Entre los espejos del Callejón del Gato los pulpos están en pie. No se trata de ninguna deformación de los transeúntes que, acordándose de Valle-Inclán, se detienen ante las láminas combadas que se burlan de nuestra apariencia.
Justo por esa burla, Luces de bohemia las rescató de su humilde condición de objeto a la intemperie para situarlas en la intimidad de nuestros libros, donde nos contemplamos horrorizados y conscientes, gracias a una estética, la del esperpento de Valle-Inclán, que sigue siendo contemporánea.
Si no están de acuerdo, pasen entre los espejos del Callejón, y entren en una conocida taberna que, después de unas obras, se reestrena por fin. Verán dos pulpos sin cabeza de pie sobre la barra, tentando con los tentáculos los grifos de cerveza, quizá los de vermut.
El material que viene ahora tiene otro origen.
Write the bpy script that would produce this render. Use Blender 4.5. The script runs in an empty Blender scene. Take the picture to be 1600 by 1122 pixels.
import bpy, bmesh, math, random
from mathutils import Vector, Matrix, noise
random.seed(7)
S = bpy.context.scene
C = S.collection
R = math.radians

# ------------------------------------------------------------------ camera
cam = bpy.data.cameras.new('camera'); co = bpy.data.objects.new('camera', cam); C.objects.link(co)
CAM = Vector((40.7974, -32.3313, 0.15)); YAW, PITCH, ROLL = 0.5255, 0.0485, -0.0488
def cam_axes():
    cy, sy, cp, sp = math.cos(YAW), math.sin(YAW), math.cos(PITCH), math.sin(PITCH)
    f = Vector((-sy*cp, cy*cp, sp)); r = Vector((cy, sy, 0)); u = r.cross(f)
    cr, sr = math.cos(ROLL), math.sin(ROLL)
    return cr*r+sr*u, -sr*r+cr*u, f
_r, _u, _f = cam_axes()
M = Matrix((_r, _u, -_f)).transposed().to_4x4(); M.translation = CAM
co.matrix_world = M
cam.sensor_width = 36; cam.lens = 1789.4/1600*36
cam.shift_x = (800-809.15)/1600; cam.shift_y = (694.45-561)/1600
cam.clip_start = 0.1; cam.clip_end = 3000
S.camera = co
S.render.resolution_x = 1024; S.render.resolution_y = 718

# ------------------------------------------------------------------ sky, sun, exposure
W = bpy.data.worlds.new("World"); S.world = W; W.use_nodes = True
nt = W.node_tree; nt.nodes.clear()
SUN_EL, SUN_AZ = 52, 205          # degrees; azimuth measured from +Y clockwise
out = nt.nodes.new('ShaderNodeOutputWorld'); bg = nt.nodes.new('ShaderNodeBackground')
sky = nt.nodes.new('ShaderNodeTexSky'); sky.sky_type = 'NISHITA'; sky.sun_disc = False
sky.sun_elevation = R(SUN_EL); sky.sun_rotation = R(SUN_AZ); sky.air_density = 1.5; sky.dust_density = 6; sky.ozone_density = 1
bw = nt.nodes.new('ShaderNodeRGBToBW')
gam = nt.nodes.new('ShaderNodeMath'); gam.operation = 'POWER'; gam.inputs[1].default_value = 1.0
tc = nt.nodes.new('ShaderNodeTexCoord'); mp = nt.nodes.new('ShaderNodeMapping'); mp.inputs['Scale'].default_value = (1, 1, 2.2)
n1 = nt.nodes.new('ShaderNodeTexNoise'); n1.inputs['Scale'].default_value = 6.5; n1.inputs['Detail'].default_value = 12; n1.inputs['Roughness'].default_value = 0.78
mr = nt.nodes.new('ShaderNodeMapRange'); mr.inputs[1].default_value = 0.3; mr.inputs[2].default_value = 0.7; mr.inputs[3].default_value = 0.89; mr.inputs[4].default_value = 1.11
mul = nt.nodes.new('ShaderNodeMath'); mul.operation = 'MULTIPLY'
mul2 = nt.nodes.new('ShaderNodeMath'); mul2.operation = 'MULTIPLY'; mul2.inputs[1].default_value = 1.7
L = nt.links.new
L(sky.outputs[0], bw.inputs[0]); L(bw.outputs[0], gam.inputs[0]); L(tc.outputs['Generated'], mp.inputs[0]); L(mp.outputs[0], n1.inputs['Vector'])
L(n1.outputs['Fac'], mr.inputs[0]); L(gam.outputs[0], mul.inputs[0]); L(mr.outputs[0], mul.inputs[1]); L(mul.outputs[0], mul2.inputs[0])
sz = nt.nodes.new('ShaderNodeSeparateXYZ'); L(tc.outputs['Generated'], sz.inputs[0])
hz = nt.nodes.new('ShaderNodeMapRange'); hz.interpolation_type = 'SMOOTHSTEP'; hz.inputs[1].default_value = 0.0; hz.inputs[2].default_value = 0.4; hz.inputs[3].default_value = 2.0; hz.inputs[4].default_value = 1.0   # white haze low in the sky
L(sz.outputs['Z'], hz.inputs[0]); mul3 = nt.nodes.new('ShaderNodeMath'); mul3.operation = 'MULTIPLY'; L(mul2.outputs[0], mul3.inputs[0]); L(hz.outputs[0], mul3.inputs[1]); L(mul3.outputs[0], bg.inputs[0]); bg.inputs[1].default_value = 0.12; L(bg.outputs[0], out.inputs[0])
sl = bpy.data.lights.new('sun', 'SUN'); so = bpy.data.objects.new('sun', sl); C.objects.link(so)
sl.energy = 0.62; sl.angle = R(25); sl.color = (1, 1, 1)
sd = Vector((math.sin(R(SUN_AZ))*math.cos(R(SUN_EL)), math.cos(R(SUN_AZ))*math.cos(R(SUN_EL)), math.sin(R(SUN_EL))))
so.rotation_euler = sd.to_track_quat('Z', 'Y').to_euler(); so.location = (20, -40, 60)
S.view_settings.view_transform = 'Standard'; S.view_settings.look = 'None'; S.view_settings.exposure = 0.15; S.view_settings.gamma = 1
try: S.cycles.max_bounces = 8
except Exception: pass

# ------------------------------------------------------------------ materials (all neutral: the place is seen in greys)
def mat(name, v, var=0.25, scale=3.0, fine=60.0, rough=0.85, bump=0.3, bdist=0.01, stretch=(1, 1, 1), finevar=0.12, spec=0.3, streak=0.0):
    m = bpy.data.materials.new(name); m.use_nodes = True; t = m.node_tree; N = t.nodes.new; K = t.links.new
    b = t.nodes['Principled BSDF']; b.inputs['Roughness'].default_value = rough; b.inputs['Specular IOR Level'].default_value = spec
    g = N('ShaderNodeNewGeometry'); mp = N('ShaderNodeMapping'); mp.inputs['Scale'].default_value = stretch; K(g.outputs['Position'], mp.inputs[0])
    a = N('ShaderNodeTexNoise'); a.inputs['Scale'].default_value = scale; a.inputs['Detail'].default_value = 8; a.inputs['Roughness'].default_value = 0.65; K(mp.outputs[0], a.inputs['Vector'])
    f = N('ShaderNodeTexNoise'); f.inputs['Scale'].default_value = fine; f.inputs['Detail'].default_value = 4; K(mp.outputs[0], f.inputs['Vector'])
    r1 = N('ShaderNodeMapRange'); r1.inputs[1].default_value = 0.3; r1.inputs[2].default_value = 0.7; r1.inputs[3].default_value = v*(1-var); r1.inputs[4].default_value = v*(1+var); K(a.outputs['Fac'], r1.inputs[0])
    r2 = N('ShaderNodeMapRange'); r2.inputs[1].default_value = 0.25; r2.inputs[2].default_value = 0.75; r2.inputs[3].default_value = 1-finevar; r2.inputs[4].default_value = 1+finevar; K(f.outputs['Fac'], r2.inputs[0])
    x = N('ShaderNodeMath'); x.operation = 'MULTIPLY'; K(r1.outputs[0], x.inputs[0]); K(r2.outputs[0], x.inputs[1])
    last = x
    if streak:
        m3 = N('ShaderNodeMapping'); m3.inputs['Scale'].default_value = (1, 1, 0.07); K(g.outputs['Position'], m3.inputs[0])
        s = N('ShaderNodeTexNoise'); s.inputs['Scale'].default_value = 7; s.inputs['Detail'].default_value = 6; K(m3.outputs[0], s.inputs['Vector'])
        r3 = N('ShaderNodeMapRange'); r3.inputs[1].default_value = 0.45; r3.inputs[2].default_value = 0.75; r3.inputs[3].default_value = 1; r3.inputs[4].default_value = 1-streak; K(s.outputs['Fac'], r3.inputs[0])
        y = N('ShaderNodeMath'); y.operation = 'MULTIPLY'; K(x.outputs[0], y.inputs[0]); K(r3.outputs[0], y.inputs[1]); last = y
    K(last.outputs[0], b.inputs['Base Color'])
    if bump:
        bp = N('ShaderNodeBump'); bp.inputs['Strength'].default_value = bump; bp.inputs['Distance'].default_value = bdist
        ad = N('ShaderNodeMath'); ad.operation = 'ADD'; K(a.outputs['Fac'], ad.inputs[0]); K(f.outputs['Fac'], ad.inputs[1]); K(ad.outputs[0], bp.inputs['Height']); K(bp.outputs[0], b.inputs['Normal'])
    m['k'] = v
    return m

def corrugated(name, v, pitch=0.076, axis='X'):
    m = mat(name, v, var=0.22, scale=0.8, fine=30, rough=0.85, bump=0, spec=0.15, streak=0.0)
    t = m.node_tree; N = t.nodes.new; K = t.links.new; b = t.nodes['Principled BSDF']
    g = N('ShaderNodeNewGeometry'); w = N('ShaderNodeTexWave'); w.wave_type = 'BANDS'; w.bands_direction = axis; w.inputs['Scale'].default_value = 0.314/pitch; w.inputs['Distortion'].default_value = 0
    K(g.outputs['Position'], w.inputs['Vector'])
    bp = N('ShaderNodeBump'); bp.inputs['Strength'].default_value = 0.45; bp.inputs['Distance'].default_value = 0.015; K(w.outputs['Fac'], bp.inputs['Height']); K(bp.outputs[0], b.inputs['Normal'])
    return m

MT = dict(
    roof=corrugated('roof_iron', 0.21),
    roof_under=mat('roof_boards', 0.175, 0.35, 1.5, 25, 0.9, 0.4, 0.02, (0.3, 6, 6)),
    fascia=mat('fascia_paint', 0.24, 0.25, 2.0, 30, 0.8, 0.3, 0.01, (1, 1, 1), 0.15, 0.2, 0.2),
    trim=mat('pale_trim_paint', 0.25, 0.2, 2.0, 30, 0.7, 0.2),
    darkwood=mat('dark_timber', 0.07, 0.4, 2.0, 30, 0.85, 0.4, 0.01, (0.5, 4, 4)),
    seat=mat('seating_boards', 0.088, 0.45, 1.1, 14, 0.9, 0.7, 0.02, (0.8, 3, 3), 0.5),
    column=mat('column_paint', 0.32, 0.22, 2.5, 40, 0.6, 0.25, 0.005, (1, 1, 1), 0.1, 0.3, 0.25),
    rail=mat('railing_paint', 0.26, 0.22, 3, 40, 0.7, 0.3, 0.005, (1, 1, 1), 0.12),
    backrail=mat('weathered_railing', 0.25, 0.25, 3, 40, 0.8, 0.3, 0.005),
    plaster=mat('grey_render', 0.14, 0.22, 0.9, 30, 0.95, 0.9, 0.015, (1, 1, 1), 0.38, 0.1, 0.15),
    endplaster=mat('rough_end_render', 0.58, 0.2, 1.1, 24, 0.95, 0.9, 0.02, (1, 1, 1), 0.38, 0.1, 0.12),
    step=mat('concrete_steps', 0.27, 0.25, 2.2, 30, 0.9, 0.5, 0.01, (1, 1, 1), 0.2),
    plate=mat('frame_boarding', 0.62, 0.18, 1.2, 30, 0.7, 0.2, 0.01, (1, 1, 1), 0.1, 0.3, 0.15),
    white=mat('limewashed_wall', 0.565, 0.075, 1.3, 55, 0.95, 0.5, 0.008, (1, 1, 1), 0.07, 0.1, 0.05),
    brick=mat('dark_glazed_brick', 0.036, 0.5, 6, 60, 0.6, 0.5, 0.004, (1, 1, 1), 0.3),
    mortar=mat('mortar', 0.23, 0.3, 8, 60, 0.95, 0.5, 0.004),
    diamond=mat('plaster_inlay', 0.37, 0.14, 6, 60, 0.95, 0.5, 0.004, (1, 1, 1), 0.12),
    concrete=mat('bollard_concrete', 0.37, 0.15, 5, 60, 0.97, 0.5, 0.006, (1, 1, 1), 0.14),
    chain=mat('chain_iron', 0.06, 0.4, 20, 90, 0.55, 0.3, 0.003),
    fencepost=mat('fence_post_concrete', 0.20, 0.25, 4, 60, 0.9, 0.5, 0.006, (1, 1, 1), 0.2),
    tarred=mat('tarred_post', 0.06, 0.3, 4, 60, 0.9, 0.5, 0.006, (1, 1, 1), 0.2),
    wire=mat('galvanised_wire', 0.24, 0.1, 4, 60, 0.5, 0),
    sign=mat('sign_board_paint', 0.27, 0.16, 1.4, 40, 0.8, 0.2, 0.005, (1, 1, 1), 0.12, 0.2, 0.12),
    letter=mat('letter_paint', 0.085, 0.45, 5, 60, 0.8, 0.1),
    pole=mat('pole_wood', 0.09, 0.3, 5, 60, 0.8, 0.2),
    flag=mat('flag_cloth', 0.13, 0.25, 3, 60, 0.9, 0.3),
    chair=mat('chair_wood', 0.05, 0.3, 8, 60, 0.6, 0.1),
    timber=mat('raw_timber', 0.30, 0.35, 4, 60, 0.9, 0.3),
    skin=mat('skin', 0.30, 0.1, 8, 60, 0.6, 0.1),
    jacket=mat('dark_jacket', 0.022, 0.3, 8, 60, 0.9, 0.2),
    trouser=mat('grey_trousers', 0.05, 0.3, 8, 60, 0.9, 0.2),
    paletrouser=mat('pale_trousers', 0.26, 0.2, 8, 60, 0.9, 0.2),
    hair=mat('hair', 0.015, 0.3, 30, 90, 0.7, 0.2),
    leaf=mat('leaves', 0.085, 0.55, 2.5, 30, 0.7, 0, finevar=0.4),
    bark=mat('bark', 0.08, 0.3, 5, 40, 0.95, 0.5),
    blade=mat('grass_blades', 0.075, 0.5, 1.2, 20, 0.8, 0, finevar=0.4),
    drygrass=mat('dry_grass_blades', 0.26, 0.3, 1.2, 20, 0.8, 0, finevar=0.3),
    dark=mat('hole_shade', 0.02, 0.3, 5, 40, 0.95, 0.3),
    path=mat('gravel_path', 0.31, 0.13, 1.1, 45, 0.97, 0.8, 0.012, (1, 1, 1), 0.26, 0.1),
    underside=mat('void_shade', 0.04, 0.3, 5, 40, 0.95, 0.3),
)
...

Como viene siendo habitual en las tabernas de postín, en la remodelación del local, la cocina ha quedado a la vista de los clientes gracias a un translúcido cristal. Como viene siendo habitual, los cocineros y cocineras usan un gorro blanco y son inmigrantes; probablemente, por el aspecto, vienen de Filipinas.
Sin embargo, son españoles los camareros que sirven a los clientes, con irónicos monosílabos, raciones de oreja de cerdo y de pulpo en rodajas, por supuesto, cuyos platos suculentos quedan a los pies -a los tentáculos- de sus dos paisanos que presiden la taberna.
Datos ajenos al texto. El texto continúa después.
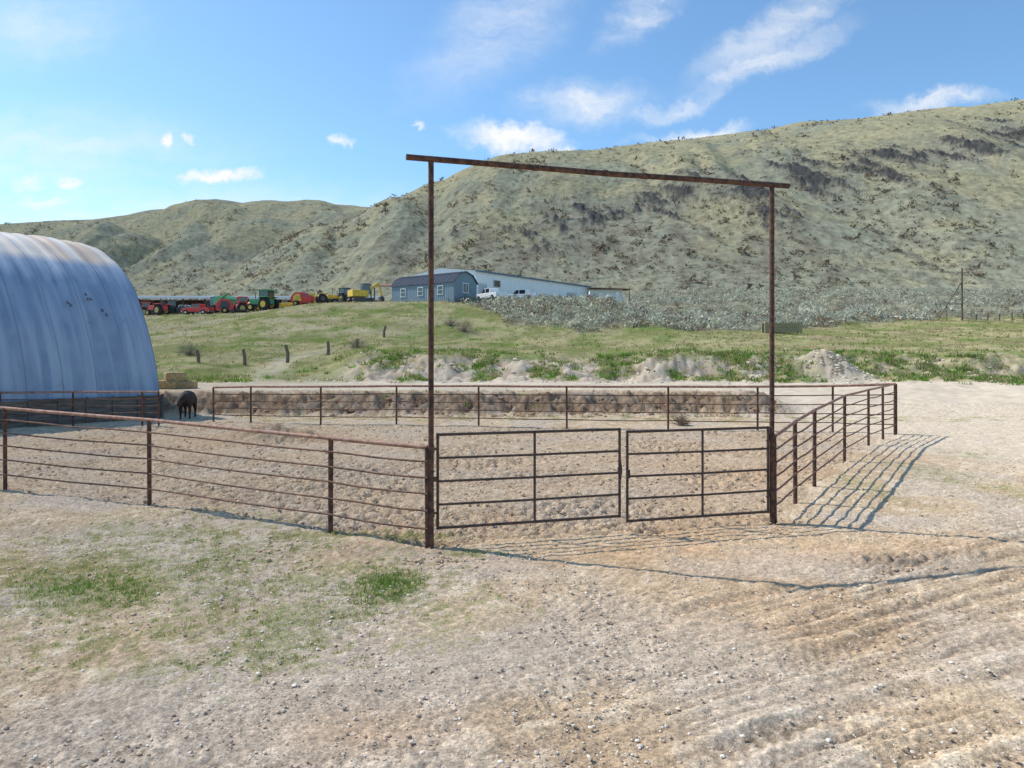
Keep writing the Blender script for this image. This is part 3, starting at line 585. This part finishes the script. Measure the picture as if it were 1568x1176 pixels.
# ---------------- vehicles
def place(name,px,d_,rz): 
    x_=(px-784)/F*d_; return empty(name,(x_,d_,H(x_,d_)-.05),rz)
def tractor(px,d_,rz,body,scale=1.,cab=True,loader=False,hub=HUB,name='farm_tractor'):
    e=place(name,px,d_,rz); s=scale*.92; e.scale=(s,s,s)
    mb=MB()
    for y_ in(-.85,.85): mb.wheel((-.9,y_,.85),.85,.5); mb.wheel((1.35,y_*.9,.5),.5,.32)
    mb.build('wheels',[RUBBER,hub],e)
    mb=MB(); mb.box((.95,0,1.25),(1.9,.75,.75),0,taper=.9); mb.box((.9,0,.8),(2.3,.5,.45),1); mb.box((-.9,0,1.2),(1.1,.9,.7),0)
    for y_ in(-.85,.85): mb.box((-.9,y_,1.78),(1.3,.55,.1),0); mb.box((-.3,y_,1.5),(.1,.5,.55),0,ry=.3)
    mb.box((1.95,0,1.15),(.12,.6,.7),1); mb.build('body',[body,DKGR],e,bevel=.04)
    mb=MB(); mb.tube([(1.1,.2,1.5),(1.1,.2,2.4)],.05,6); mb.build('exhaust',[DKGR],e)
    mb=MB()
    if cab:
        mb.box((-.6,0,2.1),(1.3,1.3,1.0),0)
        for x_ in(-1.22,.04):
            for y_ in(-.64,.64): mb.box((x_,y_,2.1),(.09,.09,1.1),1)
        mb.box((-.6,0,2.68),(1.6,1.55,.16),1); mb.build('cab',[GLASS,body],e)
    else:
        mb.box((-.8,0,1.7),(.5,.5,.15),0); mb.box((-1.05,0,1.95),(.1,.5,.5),0); mb.tube([(-1.2,-.5,1.4),(-1.2,-.5,2.5),(-1.2,.5,2.5),(-1.2,.5,1.4)],.05,6); mb.build('seat_and_rollbar',[DKGR],e)
    if loader:
        mb=MB()
        for y_ in(-.6,.6): mb.box((1.4,y_,1.35),(2.4,.1,.16),0,ry=.25)
        mb.prism([(2.5,.3),(3.2,.25),(3.15,.35),(2.65,.45),(2.6,1.1),(2.5,1.1)],-1.,1.,1); mb.build('loader',[body,DKGR],e)
    return e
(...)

Ellos, los camareros, representan la imagen de la taberna y, por tanto, la de España, vestidos con blancos batines comprados acaso en «José Luis y sus chaquetillas», antiguo establecimiento del barrio de Lavapiés.
Pagadas la caña y la ración, suelta en el platillo la solitaria propina, el cliente sale de la taberna. Los espejos se pliegan uno sobre otro. El Callejón del Gato sigue en pie. Y uno se queda quieto, muy quieto, esperando que el viejo don Ramón de las Barbas de Chivo pase a mi lado, cien años antes, no tanto, y comparta un guiño conmigo.